**RECORDED INFORMATION**
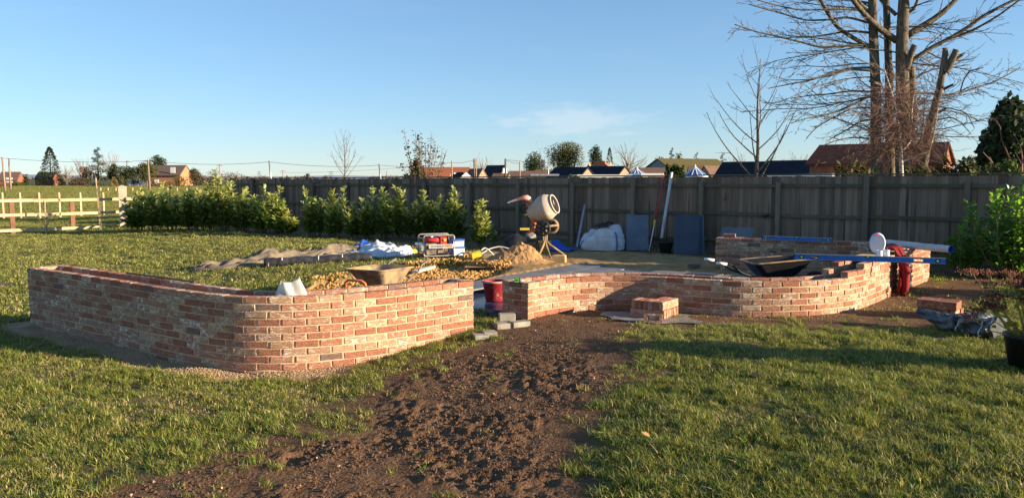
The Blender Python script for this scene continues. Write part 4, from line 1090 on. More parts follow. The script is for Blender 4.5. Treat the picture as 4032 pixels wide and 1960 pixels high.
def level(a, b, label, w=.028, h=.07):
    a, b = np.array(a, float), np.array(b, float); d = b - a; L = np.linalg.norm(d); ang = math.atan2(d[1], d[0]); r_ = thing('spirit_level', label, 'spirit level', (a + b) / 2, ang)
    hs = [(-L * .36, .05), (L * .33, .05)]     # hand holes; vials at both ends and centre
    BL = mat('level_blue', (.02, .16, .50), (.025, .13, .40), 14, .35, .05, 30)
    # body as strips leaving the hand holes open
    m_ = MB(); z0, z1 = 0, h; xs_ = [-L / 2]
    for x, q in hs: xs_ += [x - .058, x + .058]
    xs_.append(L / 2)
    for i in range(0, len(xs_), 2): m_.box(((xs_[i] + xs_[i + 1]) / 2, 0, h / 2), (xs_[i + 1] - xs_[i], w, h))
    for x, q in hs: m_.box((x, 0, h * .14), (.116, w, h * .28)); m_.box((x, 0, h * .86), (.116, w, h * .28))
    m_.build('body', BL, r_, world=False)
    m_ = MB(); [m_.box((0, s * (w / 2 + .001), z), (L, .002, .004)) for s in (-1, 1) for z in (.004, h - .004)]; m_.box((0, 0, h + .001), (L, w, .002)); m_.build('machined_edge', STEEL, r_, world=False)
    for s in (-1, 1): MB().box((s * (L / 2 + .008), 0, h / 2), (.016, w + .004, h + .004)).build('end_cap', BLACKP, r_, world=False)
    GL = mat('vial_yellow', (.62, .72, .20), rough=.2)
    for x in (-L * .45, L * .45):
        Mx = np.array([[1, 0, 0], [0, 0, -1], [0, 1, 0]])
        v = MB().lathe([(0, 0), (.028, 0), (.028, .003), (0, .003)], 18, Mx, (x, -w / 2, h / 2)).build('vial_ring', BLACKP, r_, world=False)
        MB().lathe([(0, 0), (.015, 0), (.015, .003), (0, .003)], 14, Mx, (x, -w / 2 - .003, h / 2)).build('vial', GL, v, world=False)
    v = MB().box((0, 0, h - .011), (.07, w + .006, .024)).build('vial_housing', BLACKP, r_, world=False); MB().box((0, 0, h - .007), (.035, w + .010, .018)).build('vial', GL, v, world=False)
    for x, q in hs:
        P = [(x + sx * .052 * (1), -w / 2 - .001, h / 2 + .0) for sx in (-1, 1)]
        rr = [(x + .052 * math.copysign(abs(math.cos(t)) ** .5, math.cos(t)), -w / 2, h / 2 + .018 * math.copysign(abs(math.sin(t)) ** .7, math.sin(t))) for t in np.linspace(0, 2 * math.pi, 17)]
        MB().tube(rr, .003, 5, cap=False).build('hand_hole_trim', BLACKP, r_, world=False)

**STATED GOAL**
Reproduce the listing word for word and omit its pictures.

**IN RESPONSE**
The Blender Python script for this scene continues. Write part 4, from line 1090 on. More parts follow. The script is for Blender 4.5. Treat the picture as 4032 pixels wide and 1960 pixels high.
def level(a, b, label, w=.028, h=.07):
    a, b = np.array(a, float), np.array(b, float); d = b - a; L = np.linalg.norm(d); ang = math.atan2(d[1], d[0]); r_ = thing('spirit_level', label, 'spirit level', (a + b) / 2, ang)
    hs = [(-L * .36, .05), (L * .33, .05)]     # hand holes; vials at both ends and centre
    BL = mat('level_blue', (.02, .16, .50), (.025, .13, .40), 14, .35, .05, 30)
    # body as strips leaving the hand holes open
    m_ = MB(); z0, z1 = 0, h; xs_ = [-L / 2]
    for x, q in hs: xs_ += [x - .058, x + .058]
    xs_.append(L / 2)
    for i in range(0, len(xs_), 2): m_.box(((xs_[i] + xs_[i + 1]) / 2, 0, h / 2), (xs_[i + 1] - xs_[i], w, h))
    for x, q in hs: m_.box((x, 0, h * .14), (.116, w, h * .28)); m_.box((x, 0, h * .86), (.116, w, h * .28))
    m_.build('body', BL, r_, world=False)
    m_ = MB(); [m_.box((0, s * (w / 2 + .001), z), (L, .002, .004)) for s in (-1, 1) for z in (.004, h - .004)]; m_.box((0, 0, h + .001), (L, w, .002)); m_.build('machined_edge', STEEL, r_, world=False)
    for s in (-1, 1): MB().box((s * (L / 2 + .008), 0, h / 2), (.016, w + .004, h + .004)).build('end_cap', BLACKP, r_, world=False)
    GL = mat('vial_yellow', (.62, .72, .20), rough=.2)
    for x in (-L * .45, L * .45):
        Mx = np.array([[1, 0, 0], [0, 0, -1], [0, 1, 0]])
        v = MB().lathe([(0, 0), (.028, 0), (.028, .003), (0, .003)], 18, Mx, (x, -w / 2, h / 2)).build('vial_ring', BLACKP, r_, world=False)
        MB().lathe([(0, 0), (.015, 0), (.015, .003), (0, .003)], 14, Mx, (x, -w / 2 - .003, h / 2)).build('vial', GL, v, world=False)
    v = MB().box((0, 0, h - .011), (.07, w + .006, .024)).build('vial_housing', BLACKP, r_, world=False); MB().box((0, 0, h - .007), (.035, w + .010, .018)).build('vial', GL, v, world=False)
    for x, q in hs:
        P = [(x + sx * .052 * (1), -w / 2 - .001, h / 2 + .0) for sx in (-1, 1)]
        rr = [(x + .052 * math.copysign(abs(math.cos(t)) ** .5, math.cos(t)), -w / 2, h / 2 + .018 * math.copysign(abs(math.sin(t)) ** .7, math.sin(t))) for t in np.linspace(0, 2 * math.pi, 17)]
        MB().tube(rr, .003, 5, cap=False).build('hand_hole_trim', BLACKP, r_, world=False)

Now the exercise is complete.